Because I've been feeling so let down by the Muddlehampton situation—and because secretly I already know I don't want to give up singing forever, I just wanted someone else to tell me that—I decided that the Only Thing to Do was learn a new song. So I chose another one, which Cecilia Bartoli also sings†, out of my Everyone Starts Here Italian Songbook and asked Nadia to unglue the Italian for me. Which brought up Silent Worship which I'm supposed to be learning in the Italian. I had thought I was doing reasonably well with it. Oops.†† But my eye will keep skipping back up to the English.††† Okay, this week I'll be good. . . .‡
* * *
* All those red maples . . . uh . . . all right, a slight confusion of milieu. But I think of scrimshaw^ as being totally the product of the New England whaling industry, and of course it isn't. http://en.wikipedia.org/wiki/Scrimshaw Common sense will tell you that some cousin of the Lascaux lot, not to be outdone, would have tried drawing on teeth and bones because they were there like cave walls are there. At most the New England whalers reinvented it at a time that it would finally get itself noticed by the art crowd.^^ I grew up knowing it existed and thinking it was cool^^^, but also knowing that I am a klutz, and that I dislike the sight of blood, especially my own. I'm also surprised to read how late (new) ivory was made illegal: it was certainly already an issue when I was a teenager and suffering from unpremeditated leftie eco idealism.~ But . . . camel bone? Anyone know why camels (and giraffes)? But if I needed another time sink which, you know, somehow I don't, I could totally see buying some camel bone and a lot of teeny digging tools.~~
^ Thank you, Aaron
^^ http://www.hopscrimshaw.com/about/scrimhistory.htm
^^^ Possibly assisted by reading MOBY-DICK at an impressionable age. While LOTR is my desert island book and I've only read MOBY-DICK two or three times, I have somewhat similar feelings about both in that I (mostly) understand what readers who don't like one or the other are complaining about—but I feel sorry for them. MOBY-DICK is fabulous. It's wholly nuts, especially toward the end, as what started as a discursive but still more or less recognizable narrative disintegrates (perhaps) under the weight of Ahab's increasing madness, but—amazing.+ Don't give me any lip about long. Hellooo: JONATHAN STRANGE AND MR NORRELL? THE NAME OF THE WIND++? PERDIDO STREET STATION? Yes, MOBY-DICK is long. So?

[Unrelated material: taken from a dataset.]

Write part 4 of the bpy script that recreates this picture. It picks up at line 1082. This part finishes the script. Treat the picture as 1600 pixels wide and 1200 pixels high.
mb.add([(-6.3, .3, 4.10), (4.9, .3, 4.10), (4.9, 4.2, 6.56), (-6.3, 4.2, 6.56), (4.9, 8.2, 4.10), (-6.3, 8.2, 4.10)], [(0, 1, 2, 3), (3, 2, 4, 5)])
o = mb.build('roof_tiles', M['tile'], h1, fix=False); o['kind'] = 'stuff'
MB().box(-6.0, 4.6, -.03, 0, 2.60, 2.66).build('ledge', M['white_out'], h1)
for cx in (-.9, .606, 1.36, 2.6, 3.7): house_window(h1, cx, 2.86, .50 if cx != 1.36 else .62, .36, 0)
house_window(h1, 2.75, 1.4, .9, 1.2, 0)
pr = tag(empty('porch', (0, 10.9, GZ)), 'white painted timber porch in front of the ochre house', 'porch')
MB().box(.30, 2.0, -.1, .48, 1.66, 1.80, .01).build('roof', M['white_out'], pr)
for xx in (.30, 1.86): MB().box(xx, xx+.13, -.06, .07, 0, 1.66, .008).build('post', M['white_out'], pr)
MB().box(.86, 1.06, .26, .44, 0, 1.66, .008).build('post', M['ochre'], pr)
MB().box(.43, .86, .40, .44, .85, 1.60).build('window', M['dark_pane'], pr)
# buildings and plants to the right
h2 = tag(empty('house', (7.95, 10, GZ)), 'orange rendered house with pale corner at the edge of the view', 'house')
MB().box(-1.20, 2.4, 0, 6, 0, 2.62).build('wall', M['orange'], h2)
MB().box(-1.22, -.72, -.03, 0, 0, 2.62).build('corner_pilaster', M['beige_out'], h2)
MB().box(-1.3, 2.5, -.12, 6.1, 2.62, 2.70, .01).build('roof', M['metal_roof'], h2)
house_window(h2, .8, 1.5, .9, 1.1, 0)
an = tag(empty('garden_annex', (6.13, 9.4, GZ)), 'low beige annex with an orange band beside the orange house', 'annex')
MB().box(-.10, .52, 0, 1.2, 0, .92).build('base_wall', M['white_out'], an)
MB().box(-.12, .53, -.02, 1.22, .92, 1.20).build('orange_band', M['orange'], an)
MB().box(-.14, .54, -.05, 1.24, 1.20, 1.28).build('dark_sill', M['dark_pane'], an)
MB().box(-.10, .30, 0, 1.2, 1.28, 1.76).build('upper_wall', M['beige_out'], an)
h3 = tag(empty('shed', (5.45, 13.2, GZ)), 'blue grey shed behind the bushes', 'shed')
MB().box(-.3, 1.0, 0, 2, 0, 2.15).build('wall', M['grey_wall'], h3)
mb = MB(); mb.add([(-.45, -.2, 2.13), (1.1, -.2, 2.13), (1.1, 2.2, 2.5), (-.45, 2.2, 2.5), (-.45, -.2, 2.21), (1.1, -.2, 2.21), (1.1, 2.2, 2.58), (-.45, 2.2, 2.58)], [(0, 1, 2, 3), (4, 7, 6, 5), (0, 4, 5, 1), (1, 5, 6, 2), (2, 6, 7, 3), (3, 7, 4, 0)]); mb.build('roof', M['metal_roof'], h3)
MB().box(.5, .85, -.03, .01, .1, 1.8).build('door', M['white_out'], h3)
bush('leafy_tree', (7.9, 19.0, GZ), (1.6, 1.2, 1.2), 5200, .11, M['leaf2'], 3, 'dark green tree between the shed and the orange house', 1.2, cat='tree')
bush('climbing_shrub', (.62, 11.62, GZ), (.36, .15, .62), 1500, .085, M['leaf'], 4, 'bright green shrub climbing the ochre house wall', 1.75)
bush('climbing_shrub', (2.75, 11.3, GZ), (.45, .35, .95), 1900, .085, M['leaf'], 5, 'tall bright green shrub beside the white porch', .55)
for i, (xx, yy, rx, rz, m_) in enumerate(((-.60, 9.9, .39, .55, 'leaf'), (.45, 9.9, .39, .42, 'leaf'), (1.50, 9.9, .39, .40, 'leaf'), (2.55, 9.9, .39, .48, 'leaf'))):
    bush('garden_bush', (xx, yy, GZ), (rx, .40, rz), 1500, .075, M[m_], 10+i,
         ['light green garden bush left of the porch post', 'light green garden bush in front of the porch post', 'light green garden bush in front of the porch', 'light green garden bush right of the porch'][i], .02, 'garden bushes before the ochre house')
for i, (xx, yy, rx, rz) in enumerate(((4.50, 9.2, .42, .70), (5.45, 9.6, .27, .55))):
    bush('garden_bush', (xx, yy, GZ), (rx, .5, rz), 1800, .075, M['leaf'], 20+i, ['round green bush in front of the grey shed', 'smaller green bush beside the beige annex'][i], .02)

+ I admit it's a guy book. Not a lot of women on your average 19th century whaler.
++ And isn't the sequel longer? Don't know if THE SCAR counts as a sequel to PERDIDO? Or how long it is.
~ I still suffer from leftie eco idealism, but it's no longer unpremeditated.

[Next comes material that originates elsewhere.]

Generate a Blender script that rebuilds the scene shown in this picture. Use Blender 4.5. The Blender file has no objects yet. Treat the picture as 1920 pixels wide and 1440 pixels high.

~~ Very very slightly seriously—it's too late at night to be serious—one of the reasons I enjoy doodling^ is that I've always been fascinated by line. When I was drawing semi-seriously—there's that dratted word again—I always began with line. I mean yes, of course, you have to start with line: you have to get some kind of mark on the page. But to me line remained preeminent even after all the other stuff went in. So I'm not being entirely flippant when I say I'd probably enjoy learning scrimshaw. I'm better with sharp objects than I used to be too.^^
^ Note: there will (finally) be an important announcement. Probably tomorrow.
^^ See: cutting up chicken for hellhounds. Maybe I'm just better at pain.
** And take up scrimshaw
*** Harpergray wrote: The choir leader said (or, rather, emailed), Thank you, you have a lovely voice
::jealousy:: SIGH. I know, I know. But you always want what you haven't got, right? I'm horribly jealous of good pianists too. I don't have to be Mitsuko Ushida! But I'd like to be able to play the accompaniment of the frelling songs I'm singing! I don't even require that I be able to play and sing at the same time!

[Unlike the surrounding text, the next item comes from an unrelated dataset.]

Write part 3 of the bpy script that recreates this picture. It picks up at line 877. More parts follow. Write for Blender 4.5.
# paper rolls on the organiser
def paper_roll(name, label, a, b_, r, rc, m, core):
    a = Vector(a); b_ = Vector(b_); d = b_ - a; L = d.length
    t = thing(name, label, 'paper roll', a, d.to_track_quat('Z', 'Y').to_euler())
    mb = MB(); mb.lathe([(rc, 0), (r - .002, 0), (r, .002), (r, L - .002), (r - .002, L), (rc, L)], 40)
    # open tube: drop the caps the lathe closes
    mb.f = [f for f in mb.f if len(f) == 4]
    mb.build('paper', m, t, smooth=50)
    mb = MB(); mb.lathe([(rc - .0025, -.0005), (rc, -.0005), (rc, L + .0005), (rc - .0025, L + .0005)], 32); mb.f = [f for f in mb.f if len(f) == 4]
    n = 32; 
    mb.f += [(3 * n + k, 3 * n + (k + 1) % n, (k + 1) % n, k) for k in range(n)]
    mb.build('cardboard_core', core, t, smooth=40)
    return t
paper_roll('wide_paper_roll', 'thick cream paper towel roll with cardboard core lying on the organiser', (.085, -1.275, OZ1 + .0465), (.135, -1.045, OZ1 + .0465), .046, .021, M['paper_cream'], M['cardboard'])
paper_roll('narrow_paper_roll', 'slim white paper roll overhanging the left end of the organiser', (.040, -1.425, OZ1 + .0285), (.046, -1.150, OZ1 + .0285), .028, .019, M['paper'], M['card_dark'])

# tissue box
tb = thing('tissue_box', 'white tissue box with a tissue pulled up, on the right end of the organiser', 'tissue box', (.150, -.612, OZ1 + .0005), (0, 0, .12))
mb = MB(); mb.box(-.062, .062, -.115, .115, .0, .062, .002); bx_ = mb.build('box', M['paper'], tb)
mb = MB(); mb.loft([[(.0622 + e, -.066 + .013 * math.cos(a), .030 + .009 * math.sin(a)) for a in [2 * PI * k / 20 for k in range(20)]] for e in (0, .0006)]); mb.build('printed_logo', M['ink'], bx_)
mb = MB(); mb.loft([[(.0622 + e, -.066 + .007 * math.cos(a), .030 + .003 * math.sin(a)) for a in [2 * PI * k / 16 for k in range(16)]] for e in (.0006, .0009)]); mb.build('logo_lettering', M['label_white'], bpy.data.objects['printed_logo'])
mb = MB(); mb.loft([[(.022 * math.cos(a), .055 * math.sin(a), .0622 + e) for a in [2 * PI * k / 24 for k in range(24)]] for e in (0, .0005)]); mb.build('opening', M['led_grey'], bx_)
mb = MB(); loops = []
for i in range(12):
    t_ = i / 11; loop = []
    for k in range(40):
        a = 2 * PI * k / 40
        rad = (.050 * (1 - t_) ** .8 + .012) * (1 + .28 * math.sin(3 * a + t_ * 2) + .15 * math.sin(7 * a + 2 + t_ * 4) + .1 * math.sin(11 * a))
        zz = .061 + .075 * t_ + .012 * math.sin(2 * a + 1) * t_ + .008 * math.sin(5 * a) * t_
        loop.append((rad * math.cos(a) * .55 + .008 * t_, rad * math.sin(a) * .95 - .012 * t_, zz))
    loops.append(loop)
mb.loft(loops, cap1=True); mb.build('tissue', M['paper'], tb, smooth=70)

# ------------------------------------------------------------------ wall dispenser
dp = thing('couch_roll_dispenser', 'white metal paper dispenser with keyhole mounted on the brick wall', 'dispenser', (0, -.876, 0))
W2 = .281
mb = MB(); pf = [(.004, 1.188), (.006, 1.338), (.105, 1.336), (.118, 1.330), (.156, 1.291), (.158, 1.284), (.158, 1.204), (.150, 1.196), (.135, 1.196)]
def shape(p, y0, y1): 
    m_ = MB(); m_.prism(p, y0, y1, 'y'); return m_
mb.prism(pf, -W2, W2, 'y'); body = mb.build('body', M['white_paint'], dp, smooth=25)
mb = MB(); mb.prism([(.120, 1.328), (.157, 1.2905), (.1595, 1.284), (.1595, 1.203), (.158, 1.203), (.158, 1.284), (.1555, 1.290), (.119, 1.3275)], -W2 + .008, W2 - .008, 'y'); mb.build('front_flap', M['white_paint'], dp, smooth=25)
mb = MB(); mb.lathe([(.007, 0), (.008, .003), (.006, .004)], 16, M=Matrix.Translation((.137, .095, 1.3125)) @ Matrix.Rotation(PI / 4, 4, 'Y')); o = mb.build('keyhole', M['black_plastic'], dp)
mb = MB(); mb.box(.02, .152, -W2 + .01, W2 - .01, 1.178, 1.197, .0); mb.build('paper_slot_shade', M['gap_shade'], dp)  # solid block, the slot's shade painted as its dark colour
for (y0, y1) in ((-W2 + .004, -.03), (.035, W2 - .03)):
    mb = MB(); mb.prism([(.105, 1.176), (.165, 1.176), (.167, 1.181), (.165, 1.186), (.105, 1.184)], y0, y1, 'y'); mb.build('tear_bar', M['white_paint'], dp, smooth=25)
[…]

Diane in MN wrote: What puzzles me is that no one in the Muddlehamptons goes to see the Met Live? Here we are, thirty or so dedicated classical vocal music lovers and no one^ is an opera freak?
A friend of mine is a pianist/organist and choir singer (church and civic choirs), and a lover of classical music, and she doesn't go for opera in the slightest. Not even for the choruses. Maybe your Muddlehampton choristers are of the same mindset.
Yes, but all of them? That's what surprises me. I know there are lots of people who like classical music, including classical vocal music, who wouldn't touch opera with tongs. But out of a group of thirty classical singers yes, I would expect at least three or four or five to like opera. But Nadia suggested that the operatically inclined may merely not go to the Met Live—which is, after all, a relatively recent development—they may prefer to go to London twice a year, or Glyndebourne once, or stay at home and watch it on Sky.
to my ear sung French doesn't flow anything like as fluidly as Italian, fellow Romance language or not.
Ah well, ears are idiosyncratic, after all. To my ear, it doesn't get much more fluid than Carmen's Habanera.
Ears are very idiocyncratic. It's also how the music matches up with the words, isn't it? I'm amazed at how supple and lush RUSALKA sounds in Czech. And while I mostly think (sung) German is a ratbag, and for example contributes to the force, not necessarily in a good way, to Wagner's frelling Ring (although it's certainly a matching of words and music), it is absolutely golden in the mouth of a good lieder singer. You would (ahem) hardly know it was German. I was thinking that the reason my ear catches on French when it doesn't catch on Italian is that French simply has more vowels. As Nadia has been trying to beat into my cranky, angular, irremediably American voice, Italian only has five basic vowels. Stop making it hard for myself. Er. Or rather, eh.
† I know. Why don't I just hit myself over the head with a plank and be done with it?
†† Granted it doesn't make a lot of sense for me to be singing 'Did you not hear my lady Go down the garden singing?' but then again . . . why not? I can easily imagine falling in love with a lady who can sing and has a glory of golden hair, although I'd be a little old for her. One of the things I've always liked about classical vocal music (which it shares with folk, as I think about it) is that it's mostly gender-blind^: there are lots of trouser roles for women in opera and especially recently more and more women are singing standard male lieder. Yaaay. So I'll sing Did you not hear my lady if I want to, just as I've been singing Che Faro Senza Eurydice.
^ At least in the woman-favouring direction. Although the relatively new and still growing fashion for countertenors and male sopranos is pushing it back the other way too. And was there ever anything more scary than Philip Langridge as the witch in Hansel and Gretel?! +
+ . . . oh dear. I'm trying to decide if this looks like a brush-off of gayness and/or other non-standard- or non-hetero-nesses. It's not meant to be. I think pretty much everything that blurs the gender/sexual boundaries is a good thing toward acceptance of the variety of human character. So women singing love songs to other women , whether either of them is in trousers and/or pretending to be a bloke or not, makes women falling in love with other women that much more ordinary and within bounds. I'm waiting for the full staging of a (say) Handel opera where the male soprano playing the heroine is wearing a dress. Has anyone seen this yet?
††† I'm using a borrowed copy at the moment. Nadia suggested pink highlighter when I get my own.
‡ Ah, eh, ee, oh, ooh. Five. Vowels.